April 16, 2024

Yesterday in Styles: Would the Pickup Artist Stand a Chance in the #MeToo Era?

Yesterday in Styles” is a regular column that looks back at Styles stories that got people talking. This is one of them.

Original Headline: “He Aims! He Shoots! Yes!” from January 2004

From Chump to Champ: “When I look down at my pale, skinny body, I wonder why any woman would want to sleep next to it, let alone embrace it,” wrote Neil Strauss, a former New York Times music writer, in the opening of this 2004 feature. Despite what he believed to be his shortcomings, Mr. Strauss went on to chronicle his transformation from sexless nobody to singles-scene Adonis. How? Using techniques he learned in the shadowy online “seduction community” of the 2000s. Basically it was a secret society of would-be pickup artists, all hoping to tap the alpha male within.

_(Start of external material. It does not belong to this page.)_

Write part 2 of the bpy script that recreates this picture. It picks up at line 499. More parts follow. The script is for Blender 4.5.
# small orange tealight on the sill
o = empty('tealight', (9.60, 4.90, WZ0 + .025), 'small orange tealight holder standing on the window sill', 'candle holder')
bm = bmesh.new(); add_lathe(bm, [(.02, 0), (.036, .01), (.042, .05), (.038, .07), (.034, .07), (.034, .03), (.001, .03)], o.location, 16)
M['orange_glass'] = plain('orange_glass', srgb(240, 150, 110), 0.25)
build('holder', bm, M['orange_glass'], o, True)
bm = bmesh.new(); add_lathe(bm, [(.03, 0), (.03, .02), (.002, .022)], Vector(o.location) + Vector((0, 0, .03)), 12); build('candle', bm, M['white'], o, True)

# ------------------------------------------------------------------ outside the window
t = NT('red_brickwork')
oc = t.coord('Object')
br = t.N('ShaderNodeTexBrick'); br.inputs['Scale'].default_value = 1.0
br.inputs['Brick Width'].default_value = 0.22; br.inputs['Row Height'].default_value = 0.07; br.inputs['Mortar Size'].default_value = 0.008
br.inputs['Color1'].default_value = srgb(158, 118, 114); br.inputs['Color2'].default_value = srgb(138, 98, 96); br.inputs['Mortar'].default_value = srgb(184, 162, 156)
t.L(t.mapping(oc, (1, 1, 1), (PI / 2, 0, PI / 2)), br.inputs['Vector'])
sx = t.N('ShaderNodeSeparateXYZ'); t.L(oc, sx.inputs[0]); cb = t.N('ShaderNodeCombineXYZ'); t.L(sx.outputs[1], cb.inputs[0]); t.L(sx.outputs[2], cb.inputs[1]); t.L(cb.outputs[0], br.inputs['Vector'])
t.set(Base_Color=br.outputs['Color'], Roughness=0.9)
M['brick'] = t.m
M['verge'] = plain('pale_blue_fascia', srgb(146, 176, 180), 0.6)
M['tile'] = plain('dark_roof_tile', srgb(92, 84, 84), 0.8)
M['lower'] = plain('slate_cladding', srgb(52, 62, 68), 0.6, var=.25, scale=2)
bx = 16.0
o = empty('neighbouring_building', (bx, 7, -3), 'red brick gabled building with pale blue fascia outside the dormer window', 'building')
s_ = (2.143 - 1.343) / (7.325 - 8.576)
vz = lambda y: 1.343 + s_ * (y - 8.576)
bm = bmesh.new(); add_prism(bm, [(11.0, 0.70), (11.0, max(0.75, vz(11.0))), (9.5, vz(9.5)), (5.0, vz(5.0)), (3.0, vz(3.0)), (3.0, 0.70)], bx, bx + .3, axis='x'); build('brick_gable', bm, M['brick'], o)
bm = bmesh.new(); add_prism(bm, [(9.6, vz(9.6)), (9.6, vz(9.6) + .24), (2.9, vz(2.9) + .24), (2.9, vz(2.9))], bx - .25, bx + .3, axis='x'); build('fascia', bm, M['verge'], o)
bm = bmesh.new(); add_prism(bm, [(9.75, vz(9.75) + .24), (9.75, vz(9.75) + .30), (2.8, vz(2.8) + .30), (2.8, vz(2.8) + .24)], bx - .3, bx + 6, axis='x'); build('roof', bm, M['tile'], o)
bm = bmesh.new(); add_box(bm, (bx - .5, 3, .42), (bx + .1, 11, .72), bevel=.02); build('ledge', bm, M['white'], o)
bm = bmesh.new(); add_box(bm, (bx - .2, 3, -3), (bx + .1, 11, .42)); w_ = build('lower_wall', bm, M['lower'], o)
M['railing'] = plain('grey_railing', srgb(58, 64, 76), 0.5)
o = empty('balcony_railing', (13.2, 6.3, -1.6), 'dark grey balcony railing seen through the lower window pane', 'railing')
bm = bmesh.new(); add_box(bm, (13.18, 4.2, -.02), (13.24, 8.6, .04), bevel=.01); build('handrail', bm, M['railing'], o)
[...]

Rules of the Game: In the early aughts — those bro-centric days of Maxim magazine and TV’s “The Man Show” — a legion of straight men who lacked the confidence to approach women gravitated to the online forums of self-styled pickup superstars who employed stage names like Mystery (pictured above and famous for his fur top hat and eyeliner) and Juggler. They preached a quasi-psychological juju that would, in theory, transform any ordinary dude from A.F.C. (Average Frustrated Chump) to P.U.A. (Pickup Artist). The tricks eventually became wearily familiar to many women on the singles circuit: “peacocking” (wearing crazy clothing, like a red cowboy hat — yes, truly — to stand out), “group theory” (charming the desired woman’s friends before making a move on her) and the “neg” (a subtle dig disguised as a compliment — “I love your eyelashes, are they real?” — to disarm women they believed had grown immune to flattery).

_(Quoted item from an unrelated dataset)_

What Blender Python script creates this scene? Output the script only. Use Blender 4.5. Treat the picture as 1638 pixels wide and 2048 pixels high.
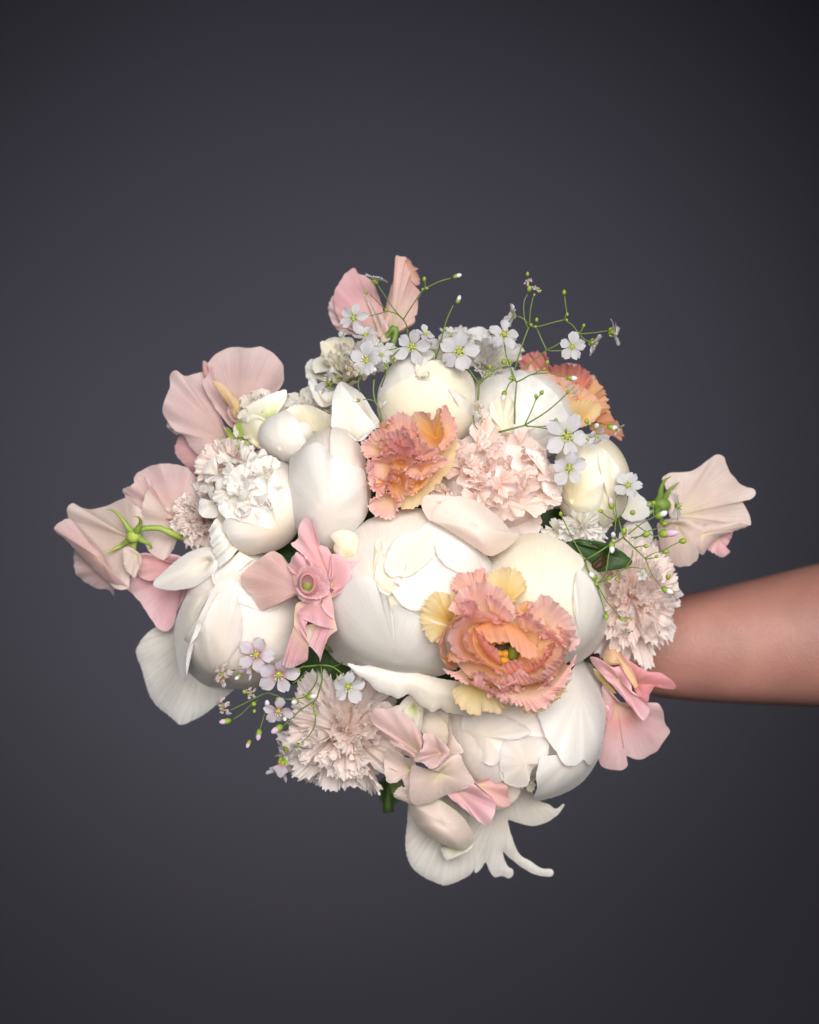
import bpy, math, random
import numpy as np
from mathutils import Vector, Matrix
from mathutils.geometry import delaunay_2d_cdt

scene = bpy.context.scene
for o in list(bpy.data.objects): bpy.data.objects.remove(o)
COL = scene.collection
S = 0.00025          # metres per unit of the layout
DC = 6400.0          # camera distance in layout units (1.6 m)
H0 = 1.30            # height of the camera above the (unseen) floor

def W(x, y, z):
    """layout position (right, down, towards the camera) -> world metres"""
    x = np.asarray(x, float); y = np.asarray(y, float); z = np.asarray(z, float)
    k = (DC - z) / DC
    return np.stack([(x - 819.0) * S * k, -z * S + 0 * x, H0 + (1024.0 - y) * S * k], -1)
def WV(x, y, z): return Vector(W(x, y, z).tolist())

# ------------------------------------------------------------------ camera
cam = bpy.data.objects.new('camera', bpy.data.cameras.new('camera'))
COL.objects.link(cam); scene.camera = cam
cam.location = (0, -DC * S, H0); cam.rotation_euler = (math.radians(90), 0, 0)
cam.data.sensor_fit = 'HORIZONTAL'; cam.data.sensor_width = 36
cam.data.lens = 36 * DC / 1638.0
cam.data.clip_start = 0.05; cam.data.clip_end = 50
cam.data.dof.use_dof = True
cam.data.dof.focus_distance = DC * S - 210 * S
cam.data.dof.aperture_fstop = 6.3

# ------------------------------------------------------------------ world + lamps (studio)
world = bpy.data.worlds.new('World'); scene.world = world
world.use_nodes = True
world.node_tree.nodes['Background'].inputs[0].default_value = (0.62, 0.70, 1.0, 1)
world.node_tree.nodes['Background'].inputs[1].default_value = 0.032
scene.view_settings.view_transform = 'Standard'
scene.view_settings.look = 'None'
scene.view_settings.exposure = 0
scene.view_settings.gamma = 1

def lamp(name, kind, pos, aim, power, color, size=0.3, spread=None, **kw):
    d = bpy.data.lights.new(name, kind); d.energy = power; d.color = color
    if kind == 'AREA':
        d.shape = 'RECTANGLE'; d.size = size; d.size_y = kw.get('size_y', size)
        if spread: d.spread = math.radians(spread)
    else:
        d.shadow_soft_size = size
        d.spot_size = math.radians(kw.get('angle', 60)); d.spot_blend = 1.0
    o = bpy.data.objects.new(name, d); COL.objects.link(o)
    p = WV(*pos); o.location = p
    o.rotation_euler = (WV(*aim) - p).to_track_quat('-Z', 'Y').to_euler()
    return o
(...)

From “Neg” to “Pos”: These moves worked, apparently — at least for the guys who peddled them. Mystery had his own short-lived VH1 reality show, “The Pickup Artist.” Mr. Strauss rebranded himself as a Corvette-driving sex machine called Style and published “The Game: Penetrating the Secret Society of Pickup Artists,” which sold millions of copies. Forget a lonely life scribbling magazine profiles of Courtney Love. Now he was dating Courtney Love’s guitarist.